--- Start Supplied material ---

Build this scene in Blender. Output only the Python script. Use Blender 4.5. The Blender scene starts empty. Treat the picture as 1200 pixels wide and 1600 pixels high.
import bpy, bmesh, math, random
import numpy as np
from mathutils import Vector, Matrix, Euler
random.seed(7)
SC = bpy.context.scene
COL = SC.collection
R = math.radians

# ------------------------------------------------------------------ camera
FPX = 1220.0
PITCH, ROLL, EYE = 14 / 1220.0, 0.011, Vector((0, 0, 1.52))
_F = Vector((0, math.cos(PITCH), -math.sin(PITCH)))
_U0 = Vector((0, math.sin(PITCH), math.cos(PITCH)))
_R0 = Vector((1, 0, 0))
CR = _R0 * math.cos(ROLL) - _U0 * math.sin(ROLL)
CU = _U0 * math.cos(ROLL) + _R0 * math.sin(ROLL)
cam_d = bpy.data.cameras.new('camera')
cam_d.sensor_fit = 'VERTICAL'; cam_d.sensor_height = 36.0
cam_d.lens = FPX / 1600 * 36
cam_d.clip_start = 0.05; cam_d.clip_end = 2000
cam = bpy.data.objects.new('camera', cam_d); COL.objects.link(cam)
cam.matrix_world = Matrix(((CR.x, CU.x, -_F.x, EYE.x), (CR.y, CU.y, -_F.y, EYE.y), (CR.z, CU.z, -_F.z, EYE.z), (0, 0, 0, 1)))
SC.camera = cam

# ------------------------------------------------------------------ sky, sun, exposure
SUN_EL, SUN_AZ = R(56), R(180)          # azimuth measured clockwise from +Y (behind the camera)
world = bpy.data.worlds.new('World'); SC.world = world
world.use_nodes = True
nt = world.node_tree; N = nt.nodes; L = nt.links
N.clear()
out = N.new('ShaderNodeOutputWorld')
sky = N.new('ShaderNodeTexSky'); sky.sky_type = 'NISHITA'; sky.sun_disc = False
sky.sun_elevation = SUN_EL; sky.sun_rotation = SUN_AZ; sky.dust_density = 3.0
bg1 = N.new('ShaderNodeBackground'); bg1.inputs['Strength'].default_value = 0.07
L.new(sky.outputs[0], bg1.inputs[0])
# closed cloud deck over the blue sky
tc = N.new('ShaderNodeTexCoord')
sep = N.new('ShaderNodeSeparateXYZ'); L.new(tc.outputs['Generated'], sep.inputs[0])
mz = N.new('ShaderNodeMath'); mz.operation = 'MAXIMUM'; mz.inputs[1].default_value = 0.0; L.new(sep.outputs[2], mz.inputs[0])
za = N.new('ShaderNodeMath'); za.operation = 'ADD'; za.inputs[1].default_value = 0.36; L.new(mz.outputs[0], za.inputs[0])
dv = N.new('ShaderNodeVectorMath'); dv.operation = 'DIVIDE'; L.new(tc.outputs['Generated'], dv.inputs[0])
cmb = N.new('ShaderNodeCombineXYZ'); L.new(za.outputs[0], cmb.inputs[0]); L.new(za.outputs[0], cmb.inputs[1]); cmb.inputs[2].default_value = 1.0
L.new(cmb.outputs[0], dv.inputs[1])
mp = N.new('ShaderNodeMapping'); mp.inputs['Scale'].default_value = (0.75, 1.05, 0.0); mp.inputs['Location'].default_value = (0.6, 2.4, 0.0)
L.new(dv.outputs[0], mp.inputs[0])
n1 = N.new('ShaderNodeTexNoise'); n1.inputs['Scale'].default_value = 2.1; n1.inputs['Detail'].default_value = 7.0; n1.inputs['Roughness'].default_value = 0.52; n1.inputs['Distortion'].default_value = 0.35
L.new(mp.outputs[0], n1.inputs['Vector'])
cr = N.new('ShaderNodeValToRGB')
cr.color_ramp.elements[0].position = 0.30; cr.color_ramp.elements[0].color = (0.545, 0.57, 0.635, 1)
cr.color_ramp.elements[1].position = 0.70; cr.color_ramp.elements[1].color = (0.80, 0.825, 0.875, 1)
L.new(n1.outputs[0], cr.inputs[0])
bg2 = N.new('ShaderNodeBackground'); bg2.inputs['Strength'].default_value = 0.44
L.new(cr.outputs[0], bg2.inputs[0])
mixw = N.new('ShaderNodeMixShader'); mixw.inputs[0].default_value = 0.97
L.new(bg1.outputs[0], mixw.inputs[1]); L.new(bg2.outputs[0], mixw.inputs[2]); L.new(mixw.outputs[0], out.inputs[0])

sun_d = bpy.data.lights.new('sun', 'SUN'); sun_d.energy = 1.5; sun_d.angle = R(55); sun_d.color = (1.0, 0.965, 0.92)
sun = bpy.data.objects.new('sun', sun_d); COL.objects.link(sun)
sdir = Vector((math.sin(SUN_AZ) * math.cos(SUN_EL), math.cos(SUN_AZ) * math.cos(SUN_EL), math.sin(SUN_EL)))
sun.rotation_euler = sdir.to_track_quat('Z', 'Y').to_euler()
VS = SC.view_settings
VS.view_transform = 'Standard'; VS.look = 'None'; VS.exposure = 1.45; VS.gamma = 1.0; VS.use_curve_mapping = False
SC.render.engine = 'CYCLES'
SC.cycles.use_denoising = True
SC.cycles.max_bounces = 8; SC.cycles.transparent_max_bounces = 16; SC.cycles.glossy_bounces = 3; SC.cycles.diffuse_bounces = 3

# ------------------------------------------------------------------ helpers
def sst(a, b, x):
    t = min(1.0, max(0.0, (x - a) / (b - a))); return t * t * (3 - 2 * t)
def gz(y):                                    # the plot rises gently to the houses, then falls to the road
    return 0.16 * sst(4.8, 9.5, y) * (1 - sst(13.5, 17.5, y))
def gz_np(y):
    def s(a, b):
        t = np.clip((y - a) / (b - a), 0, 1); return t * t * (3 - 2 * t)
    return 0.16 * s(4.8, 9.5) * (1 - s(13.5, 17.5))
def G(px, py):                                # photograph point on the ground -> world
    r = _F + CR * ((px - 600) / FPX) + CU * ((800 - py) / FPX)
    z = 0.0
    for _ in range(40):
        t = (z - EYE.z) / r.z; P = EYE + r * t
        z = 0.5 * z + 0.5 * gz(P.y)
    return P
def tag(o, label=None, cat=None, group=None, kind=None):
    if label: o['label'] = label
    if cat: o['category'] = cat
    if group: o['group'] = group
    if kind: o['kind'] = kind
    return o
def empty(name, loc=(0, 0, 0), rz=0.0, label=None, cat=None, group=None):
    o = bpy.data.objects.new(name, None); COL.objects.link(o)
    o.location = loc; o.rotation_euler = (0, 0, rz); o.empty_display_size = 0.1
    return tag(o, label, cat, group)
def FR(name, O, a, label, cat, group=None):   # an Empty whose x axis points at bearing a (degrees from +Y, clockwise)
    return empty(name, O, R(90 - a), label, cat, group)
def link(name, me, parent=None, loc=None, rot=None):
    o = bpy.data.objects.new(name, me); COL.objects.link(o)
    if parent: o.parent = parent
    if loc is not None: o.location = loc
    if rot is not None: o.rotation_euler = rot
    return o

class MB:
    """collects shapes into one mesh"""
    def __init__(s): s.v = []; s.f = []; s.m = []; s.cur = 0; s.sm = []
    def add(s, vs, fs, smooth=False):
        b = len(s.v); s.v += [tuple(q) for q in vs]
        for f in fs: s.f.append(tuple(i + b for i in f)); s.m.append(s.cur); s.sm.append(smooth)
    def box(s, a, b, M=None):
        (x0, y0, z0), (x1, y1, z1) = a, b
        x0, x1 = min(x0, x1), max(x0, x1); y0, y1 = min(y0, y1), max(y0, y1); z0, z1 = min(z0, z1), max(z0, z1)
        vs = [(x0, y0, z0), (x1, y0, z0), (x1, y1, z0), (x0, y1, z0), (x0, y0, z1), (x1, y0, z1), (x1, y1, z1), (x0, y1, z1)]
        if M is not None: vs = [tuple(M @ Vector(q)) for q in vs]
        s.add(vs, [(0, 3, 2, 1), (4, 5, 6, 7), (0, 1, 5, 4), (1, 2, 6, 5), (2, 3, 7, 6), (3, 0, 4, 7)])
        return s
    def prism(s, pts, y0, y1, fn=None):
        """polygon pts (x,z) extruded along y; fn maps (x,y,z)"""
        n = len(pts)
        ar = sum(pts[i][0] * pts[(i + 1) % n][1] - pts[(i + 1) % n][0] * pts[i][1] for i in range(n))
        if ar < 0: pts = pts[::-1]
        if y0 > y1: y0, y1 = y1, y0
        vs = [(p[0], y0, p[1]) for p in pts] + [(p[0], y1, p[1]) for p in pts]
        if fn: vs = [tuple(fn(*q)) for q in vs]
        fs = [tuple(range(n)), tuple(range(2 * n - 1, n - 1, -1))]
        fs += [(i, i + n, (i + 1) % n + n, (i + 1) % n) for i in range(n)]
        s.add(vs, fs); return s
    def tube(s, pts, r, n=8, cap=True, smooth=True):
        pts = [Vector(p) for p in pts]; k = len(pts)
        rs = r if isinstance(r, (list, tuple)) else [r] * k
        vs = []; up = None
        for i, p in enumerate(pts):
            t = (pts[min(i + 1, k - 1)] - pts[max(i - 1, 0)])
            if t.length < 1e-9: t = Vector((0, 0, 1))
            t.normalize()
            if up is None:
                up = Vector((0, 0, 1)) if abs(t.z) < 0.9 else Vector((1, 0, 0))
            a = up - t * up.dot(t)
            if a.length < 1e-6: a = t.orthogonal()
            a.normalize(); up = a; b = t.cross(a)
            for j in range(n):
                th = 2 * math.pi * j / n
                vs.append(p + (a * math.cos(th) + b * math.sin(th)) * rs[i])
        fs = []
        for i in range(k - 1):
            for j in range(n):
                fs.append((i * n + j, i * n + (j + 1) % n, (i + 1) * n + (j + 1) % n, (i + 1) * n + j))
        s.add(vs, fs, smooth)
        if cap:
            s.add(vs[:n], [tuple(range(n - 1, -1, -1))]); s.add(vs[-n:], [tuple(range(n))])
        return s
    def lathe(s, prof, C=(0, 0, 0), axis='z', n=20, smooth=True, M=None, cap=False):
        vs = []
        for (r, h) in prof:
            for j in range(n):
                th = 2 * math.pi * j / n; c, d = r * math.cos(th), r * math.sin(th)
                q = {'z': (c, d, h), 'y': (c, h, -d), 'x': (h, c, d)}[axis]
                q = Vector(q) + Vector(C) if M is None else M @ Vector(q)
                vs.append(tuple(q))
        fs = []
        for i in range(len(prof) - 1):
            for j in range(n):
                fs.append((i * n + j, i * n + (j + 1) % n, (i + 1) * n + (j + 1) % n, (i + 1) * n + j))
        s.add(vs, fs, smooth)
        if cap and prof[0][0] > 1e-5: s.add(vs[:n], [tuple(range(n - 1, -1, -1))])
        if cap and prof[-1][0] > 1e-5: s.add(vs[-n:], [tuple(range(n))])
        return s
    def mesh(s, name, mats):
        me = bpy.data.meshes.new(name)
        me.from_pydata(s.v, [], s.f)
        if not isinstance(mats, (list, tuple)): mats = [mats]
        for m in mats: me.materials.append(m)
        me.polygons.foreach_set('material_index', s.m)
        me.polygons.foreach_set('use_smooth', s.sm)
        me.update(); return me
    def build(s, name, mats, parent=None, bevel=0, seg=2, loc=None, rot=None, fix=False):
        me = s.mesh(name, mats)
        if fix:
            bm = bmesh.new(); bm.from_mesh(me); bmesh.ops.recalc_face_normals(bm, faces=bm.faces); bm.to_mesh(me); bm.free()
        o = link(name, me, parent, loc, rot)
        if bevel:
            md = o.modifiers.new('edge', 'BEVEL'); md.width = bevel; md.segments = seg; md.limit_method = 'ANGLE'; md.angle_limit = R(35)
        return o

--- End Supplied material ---

Exactly as written, please reproduce the lines from the first line of the data to the line containing "SC.camera = cam", inclusive, and nothing else.

Build this scene in Blender. Output only the Python script. Use Blender 4.5. The Blender scene starts empty. Treat the picture as 1200 pixels wide and 1600 pixels high.
import bpy, bmesh, math, random
import numpy as np
from mathutils import Vector, Matrix, Euler
random.seed(7)
SC = bpy.context.scene
COL = SC.collection
R = math.radians

# ------------------------------------------------------------------ camera
FPX = 1220.0
PITCH, ROLL, EYE = 14 / 1220.0, 0.011, Vector((0, 0, 1.52))
_F = Vector((0, math.cos(PITCH), -math.sin(PITCH)))
_U0 = Vector((0, math.sin(PITCH), math.cos(PITCH)))
_R0 = Vector((1, 0, 0))
CR = _R0 * math.cos(ROLL) - _U0 * math.sin(ROLL)
CU = _U0 * math.cos(ROLL) + _R0 * math.sin(ROLL)
cam_d = bpy.data.cameras.new('camera')
cam_d.sensor_fit = 'VERTICAL'; cam_d.sensor_height = 36.0
cam_d.lens = FPX / 1600 * 36
cam_d.clip_start = 0.05; cam_d.clip_end = 2000
cam = bpy.data.objects.new('camera', cam_d); COL.objects.link(cam)
cam.matrix_world = Matrix(((CR.x, CU.x, -_F.x, EYE.x), (CR.y, CU.y, -_F.y, EYE.y), (CR.z, CU.z, -_F.z, EYE.z), (0, 0, 0, 1)))
SC.camera = cam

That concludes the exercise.